I have a confession to make. I have not been honest.
This realization struck me recently as I re-read some of what I have written. I noticed that, as every writer has been taught, I make sure to include a beginning, a middle, and an end. I introduce a topic, something that has been on my mind through my grief. Then, I give more details, describing my feelings in the hopes that someone, and maybe myself, will understand. Then, I craft an ending, usually with an endearing, hopeful close. That’s the dishonest part. You can’t put a bow on top of this giant mess of sadness and loneliness and loss and make it beautiful. Grief is messy.
In my attempt to include heartfelt “closings,” I have fallen into the very human trap of trying to hide my own weakness. There have been many days I do not feel strong; I do not smile through my tears; I am not filled with gratitude. And in exposing that weakness, I am also forced to admit that as much as I want/need to, I cannot make sense of this inexplicable experience. Have I learned a lot from grief? Yes. Do I think I am a better person because of grief? Yes. But would I choose grief as a vehicle by which to learn life lessons? No. It is absolutely, positively, unbelievably difficult. It does not have a tidy ending. And that is honest.
The truth is that writing these passages is the most difficult thing I have ever done – right alongside with grieving Murdock. I have to make sure every single word is exactly what I want to convey and that every phase has the right cadence. (After all, if I am going to do this for Murdock, it has to be perfect.) It is emotional. I cry buckets when I write, and then proofread, and then write and edit some more. Is it worth it? Yes. But this is what grief is – it is sitting alone at my kitchen table late at night typing away because something is pushing me to do so, wishing more than anything that I was back in my old life with Murdock so that I didn’t have to. When I write optimistic endings that end with love or gratitude or growth, I still close my computer crying. I am still sad. Grief is still difficult. It is still messy.
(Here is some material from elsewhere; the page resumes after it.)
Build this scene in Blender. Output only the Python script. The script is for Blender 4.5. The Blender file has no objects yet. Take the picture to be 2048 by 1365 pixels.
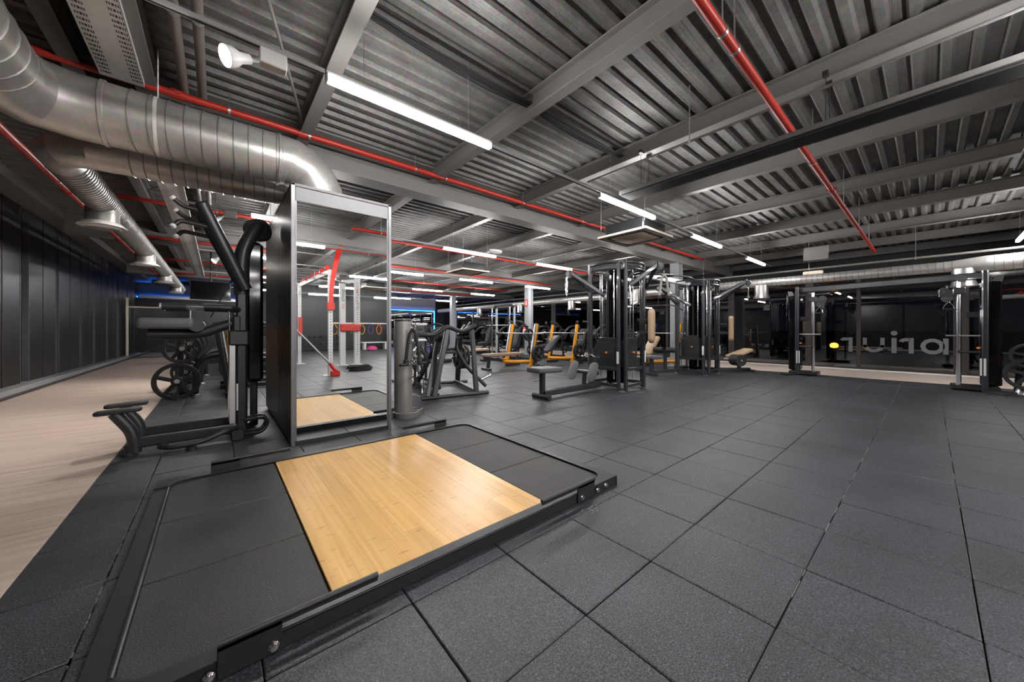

Do I mean what I write? Absolutely. Do I know the lessons of grief to be true? Without a doubt. I am unfathomably lucky to have found my soulmate. I know that he is always with me. I know that I am a better, more empathetic person because of him. These are things I know in my head – but not what guide my heart. I miss my boy. I have not figured out how to live or who I am without him, and maybe I never really will. And that is honest.